I haven't really participated much in the community of Aetolia in the last couple months, I've been spending my time on other things. Despite this, I wanted to inform everyone that I heard from Malachai's player's Aunt on facebook earlier today, and she said he took his own life last night.
I am not sure who all has and hasn't met him in Aetolia this past year, or remembers him at all, but he made his character back in March of 2015 or so, and joined House Bahir'an. We hit it off immediately, and I mentored him and we started getting to know each other outside of the game as well. I could tell right away he was really smart and creative and had big potential. He even wrote a short story about the 'task' I gave him for his Embrace.
James and I started our Skype group for Aetolia together back then, and invited Catty. It was just the three of us at first, and then later on we kept adding more and more people, and over time he got less and less involved. After his divorce last year, he stopped playing Aetolia mostly to focus on his real life. Things seemed to get harder for him. Eventually he met a new girl, and she forbade him from playing Aetolia. I still got to meet him though, because the two of them moved in with
@Callidora and her fiance.
It's rather selfish of me, but I really wish he would have talked to me about what he was feeling. I feel like I could have helped him. Maybe I could have messaged him first a bit more. I know Callidora is feeling pretty bad about it, like she could have helped him more too, but it was really his choice in the end. He leaves behind his parents, his girlfriend and ex-wife, and his little daughter.
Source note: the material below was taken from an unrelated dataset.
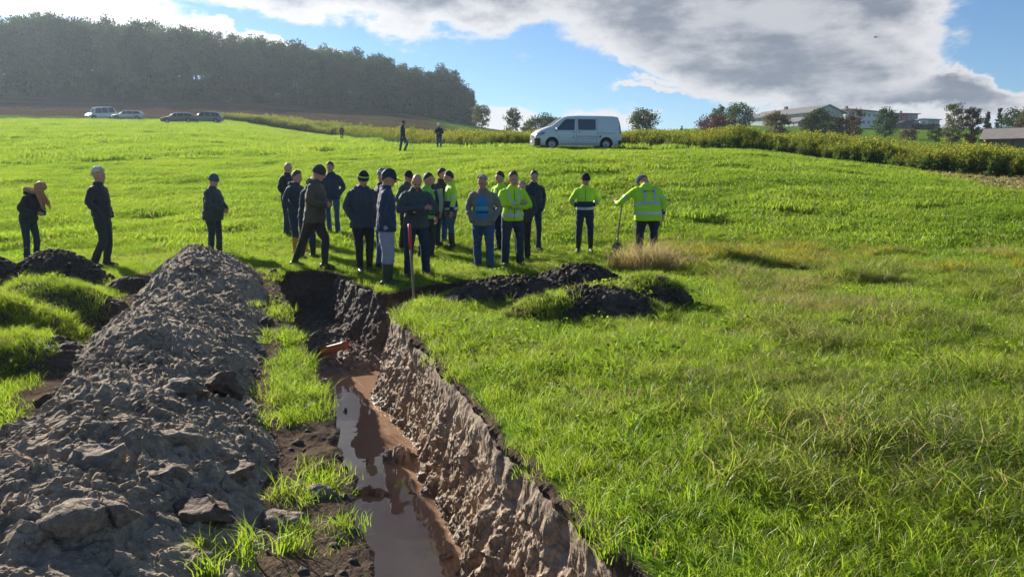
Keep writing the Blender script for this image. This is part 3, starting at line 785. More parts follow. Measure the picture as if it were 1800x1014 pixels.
    ok = (x > 1.2 + .25*y*.0) & (y < edge) & ((fbm(x*.55, y*.55, seed=48, octv=3) > np.where((y > 7) & (x > 2.6), -.18, .22))) & ~((x < 3.2) & (y > 8.4)) & (trench_sd(x, y) < -.6)
    x, y = x[ok], y[ok]; keep = RNG.random(len(x)) < .55; x, y = x[keep], y[keep]
    dr = fbm(x*.45+4, y*.45, seed=49, octv=3)
    idx = np.where(((dr > .22) | (y > 14.5)) & (RNG.random(len(x)) < .25), 2, RNG.integers(0, 2, len(x)))
    idx = np.where((y > 13.2 + 1.5*fbm(x*.6, y*.6, seed=41, octv=2)) & (RNG.random(len(x)) < .55), 3, idx)
    cx, cy = on_plane(1460, 535); idx = np.where((np.hypot((x-cx)/1.2, (y-cy)/1.0) < 1) & (RNG.random(len(x)) < .8), 2, idx)
    scatter('rough_grass', np.stack([x, y, base_h(x, y)-.01], -1), normals(x, y)*np.array([.5, .5, 1]), (.35 + 1.1*vnoise(x*1.1, y*1.1, seed=50)**1.3)*RNG.uniform(.8, 1.2, len(x))*np.where(y > 13, 1.08, 1.0), idx, tus, 'uneven tussocks of uncut grass on the right', tilt=.2)
    # --- meadow slope
    mm = (M['meadow_blade'], M['straw'])
    mid = [src(blades_mesh('m', 420, .55, .06, .13, .007, mm, 21, .8, 2, .01, 9)), src(blades_mesh('m', 420, .55, .07, .15, .008, mm, 22, .8, 2, .01, 7)), src(blades_mesh('m', 380, .55, .05, .10, .007, mm, 23, .9, 2, .02))]
    for nm, cnt, r0, r1, s0, s1 in (('meadow_grass', 14500, 18, 46, .85, 1.5), ('upper_meadow_grass', 9000, 46, 136, 1.9, 2.9)):
        x, y = sample_ring(cnt, r0, r1); t = x/y
        ok = (y < np.where(t < _MT[0], 128, mustard_front(t)+.5)) & (plough_mask(x, y) < .5)
        trk = np.zeros(len(x), bool)
        for tr in TRACKS:
            for off in (-.9, .9):
                p_ = [(a_ + off, b_) for a_, b_ in tr]
                for (ax_, ay_), (bx_, by_) in zip(p_[:-1], p_[1:]):
                    ex_, ey_ = bx_-ax_, by_-ay_; tt_ = np.clip(((x-ax_)*ex_ + (y-ay_)*ey_)/(ex_*ex_+ey_*ey_), 0, 1); trk |= np.hypot(x-ax_-tt_*ex_, y-ay_-tt_*ey_) < .30
        sc = RNG.uniform(s0, s1, len(x)) * np.where(trk, .42, 1) * (.55 + .55*sstep(.25, .7, vnoise(x*.9, y*1.5, seed=45)) + .35*vnoise(x*2.6, y*3.4, seed=46))
        x, y, sc = x[ok], y[ok], sc[ok]
        scatter(nm, np.stack([x, y, base_h(x, y)-.01], -1), normals(x, y), sc, RNG.integers(0, 3, len(x)), mid, 'short bright green grass on the meadow slope')
# tyre tracks that run up the slope: (distances, sideways positions)
TRACKS = [[tuple(place(u, v).xy) for u, v in l] for l in (((640, 430), (690, 370), (790, 325), (850, 300), (880, 275)), ((480, 350), (470, 310), (530, 283), (640, 270), (760, 268)), ((1000, 345), (1010, 310), (1060, 285), (1130, 272)), ((300, 330), (420, 298), (520, 275)), ((1100, 300), (1230, 290), (1330, 300)))]

def build_dry_tuft():
    rg = np.random.default_rng(5)
    root = empty('dry_grass_tuft', place(1146, 474)); tag(root, 'tall tuft of straw coloured dry grass behind the black soil heaps', 'dry grass')
    for k in range(4):
        me = blades_mesh('stalks', 620, .36, .34, .72, .0048, (M['straw'], M['rough_blade']), 60+k, .9, 3, .05)
        o = link('stalks', me, root); o.location = ((k-1.5)*.30, (.15, -.1, .25, -.3)[k], -.02); o.scale = (1, 1, (1.0, 1.25, 1.1, .8)[k])
# ------------------------------------------------------------------ people
def tube_np(pts, rad, nseg=14, caps=True):
    """closed tube through pts; rad = [(rx, ry)], rx along the local side axis. Returns verts, faces"""
    pts = [Vector(p) for p in pts]; n = len(pts); V = []; F = []
    for i, p in enumerate(pts):
        d = (pts[min(i+1, n-1)] - pts[max(i-1, 0)]); d.normalize()
        ref = Vector((1, 0, 0)) if abs(d.x) < .85 else Vector((0, 1, 0))
        side = (ref - d * ref.dot(d)).normalized(); fr = d.cross(side)
        rx, ry = rad[i] if isinstance(rad[i], (tuple, list)) else (rad[i], rad[i])
        for k in range(nseg):
            a = 2*math.pi*k/nseg; V.append(p + side*math.cos(a)*rx + fr*math.sin(a)*ry)
    for i in range(n-1):
        for k in range(nseg):
            a, b = i*nseg+k, i*nseg+(k+1) % nseg
            F.append((a, b, b+nseg, a+nseg))
    if caps:
        F.append(tuple(range(nseg-1, -1, -1))); F.append(tuple((n-1)*nseg + k for k in range(nseg)))
    return V, F
def smooth_path(pts, rad, m=3):
    """Catmull-Rom through the points"""
    P = [Vector(p) for p in pts]; r = [(x, x) if not isinstance(x, (tuple, list)) else x for x in rad]
    o, q = [], []
    for i in range(len(P)-1):
        a, b, c, d = P[max(i-1, 0)], P[i], P[i+1], P[min(i+2, len(P)-1)]
        for k in range(m):
            t = k/m; o.append(.5*((2*b) + (c-a)*t + (2*a-5*b+4*c-d)*t*t + (3*b-a-3*c+d)*t**3))
            q.append((r[i][0]*(1-t)+r[i+1][0]*t, r[i][1]*(1-t)+r[i+1][1]*t))
    o.append(P[-1]); q.append(r[-1]); return o, q
def ellipsoid(c, r, rot=None, nu=12, nv=8):
    V = []; F = []; Rm = (rot or Matrix.Identity(3))
    for j in range(1, nv):
        th = math.pi*j/nv
        for i in range(nu):
            a = 2*math.pi*i/nu; V.append(Vector(c) + Rm @ Vector((math.cos(a)*math.sin(th)*r[0], math.sin(a)*math.sin(th)*r[1], math.cos(th)*r[2])))
    for j in range(nv-2):
        for i in range(nu):
            a, b = j*nu+i, j*nu+(i+1) % nu; F.append((a, a+nu, b+nu, b))
    t = len(V); V.append(Vector(c)+Rm@Vector((0, 0, r[2]))); V.append(Vector(c)+Rm@Vector((0, 0, -r[2])))
    for i in range(nu):
        F.append((t, i, (i+1) % nu)); F.append((t+1, (nv-2)*nu+(i+1) % nu, (nv-2)*nu+i))
    return V, F
class Soup:
    def __init__(s): s.V = []; s.F = []
    def add(s, vf):
        b = len(s.V); s.V += vf[0]; s.F += [tuple(x+b for x in f) for f in vf[1]]; return s
    def tube(s, pts, rad, nseg=14, m=3):
        p, r = smooth_path(pts, rad, m); return s.add(tube_np(p, r, nseg))
    def ell(s, c, r, rot=None, nu=12, nv=8): return s.add(ellipsoid(c, r, rot, nu, nv))
def voxelise(V, F, vox, smooth=2, wrinkle=0.0, wseed=0, wscale=11):
    """one continuous skin round overlapping lofts"""
    me = bpy.data.meshes.new('tmp'); me.from_pydata([tuple(v) for v in V], [], F); me.update()
    o = bpy.data.objects.new('tmp', me); COL.objects.link(o)
    md = o.modifiers.new('r', 'REMESH'); md.mode = 'VOXEL'; md.voxel_size = vox; md.adaptivity = 0
    if smooth:
        sm = o.modifiers.new('s', 'SMOOTH'); sm.iterations = smooth; sm.factor = .5
    dg = bpy.context.evaluated_depsgraph_get(); ev = o.evaluated_get(dg)
    out = bpy.data.meshes.new_from_object(ev); bpy.data.objects.remove(o); bpy.data.meshes.remove(me)
    n = len(out.vertices); co = np.empty(n*3, np.float32); out.vertices.foreach_get('co', co); co = co.reshape(-1, 3)
    if wrinkle and n:
        nr = np.empty(n*3, np.float32); out.vertices.foreach_get('normal', nr); nr = nr.reshape(-1, 3)
        w = fbm(co[:, 0]*wscale, co[:, 1]*wscale, co[:, 2]*wscale*1.6, octv=3, seed=wseed) + .6*(1 - 2*np.abs(fbm(co[:, 0]*6+3, co[:, 1]*6, co[:, 2]*13 + co[:, 0]*5, octv=2, seed=wseed+7)))
        co = co + nr * (w*wrinkle)[:, None]; out.vertices.foreach_set('co', co.astype(np.float32).ravel())
    out.polygons.foreach_set('use_smooth', np.ones(len(out.polygons), bool)); out.update()
    return out
def rotx(a): return Matrix.Rotation(a, 3, 'X')
def rotz(a): return Matrix.Rotation(a, 3, 'Z')
_cm = {}
def cloth(col, rough=.8, sheen=.3, name='cloth', var=.22):
    k = (tuple(round(c, 3) for c in col), rough, sheen, name)
    if k not in _cm:
        nm = '%s_%d' % (name, len(_cm)); _cm[k] = mat_plain(nm, col, rough, .25, var, 9, bumpd=.010 if name in ('jacket', 'trousers', 'sleeve', 'jacket_lower') else .003, bscale=14, sheen=sheen*.4)
    return _cm[k]
def skin_mat(tone=0): return cloth([(.62, .31, .21), (.60, .27, .18), (.56, .35, .26)][tone], .5, .0, 'skin', .10)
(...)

I just wanted anyone who met him at any point to know, and I wanted to remind everyone that Suicide is a very real problem, and particularly with people who play these games. James is not the first, and sadly likely won't be the last, so if you have the chance to help someone with this always be on the lookout to do so. I wish I had messaged him more in the last couple of months, and now I simply don't have the chance anymore. Below are some pictures of him in the better times of his life.
Thanks for reading.
Comments
Sadly, suicide is the choice of those who, for some reason, don't know or accept that they have other options but there are always other options. It's also the highest act of selfishness, in my personal opinion, as ending a life affects all those who know the person- not only currently but previously too. No person is an island unto themselves.
Anyway, stay safe, keep your loved ones close, grieve as is natural, and remember your friend as he was. Sorry you're going through this.
--- Here's two hotlines for those having suicidal thoughts, though there's a lot more available out there:
(United States)
National Suicide Prevention Lifeline: 1-800-273-8255 (TALK) - Veterans can get specialized support by pressing 1.
Online Chat: http://www.suicidepreventionlifeline.org/gethelp/lifelinechat.aspx
(Most of Europe)
EU Standard Emotional Support Number 116 123 - Free and available in much of Europe
The person going through that decision is likely on suicidal thought 3903820, all thoughts before of which they managed to suppress specifically because of the other people in their life. Also, someone who is feeling that low is typically pretty sure that the lives of others will be better without them... Because they feel like a burden, or they feel as though others are just placating them... They don't -feel- the love because the demons in their head have been blocking them from feeling it (or anything) for so very long.
Suicide is a tragedy. The end.
I mean hell, I remember in October, a few months ago, I met him at Callidora's house for the first time and bought pizza for everyone and we were all happy and watching a movie. I had no idea this was going to happen in such a short time later.
I'm hoping we see @Callidora's first post on the forums in this thread shortly, as I'd like her to share her story of James with all of you, since she lived with him for a few months.
I'm sorry to hear of his passing. May his memory be a blessing.
Also, I'd like to thank @Callidora for having the courage to post her feelings, despite her reluctance at doing so. I also would like to thank everyone for posting, and continuing to post and remember our fellow Aetolian and friend.
Though having dealt with a significant amount of suicide in my family and several friends in my life, I'm going to strongly urge you guys not to beat yourselves up over this, or feel personally responsible for not doing more to try to help him. You had no idea, and you as an individual probably could have done nothing to stop it even if you -did- know about it. I know it hurts, it sucks, and the guilt is probably eating you alive. However, I've seen people that had a million friends around do it, and I've seen people with only a few friends that have done it. It is something that sucks, but you need to separate your feelings of guilt and just focus on grieving his loss.
I have my own thoughts about suicide, but they probably aren't appropriate for a public forum because I'm bitter and will always be bitter about it.
Condolences to his friends and family- you were hit the hardest.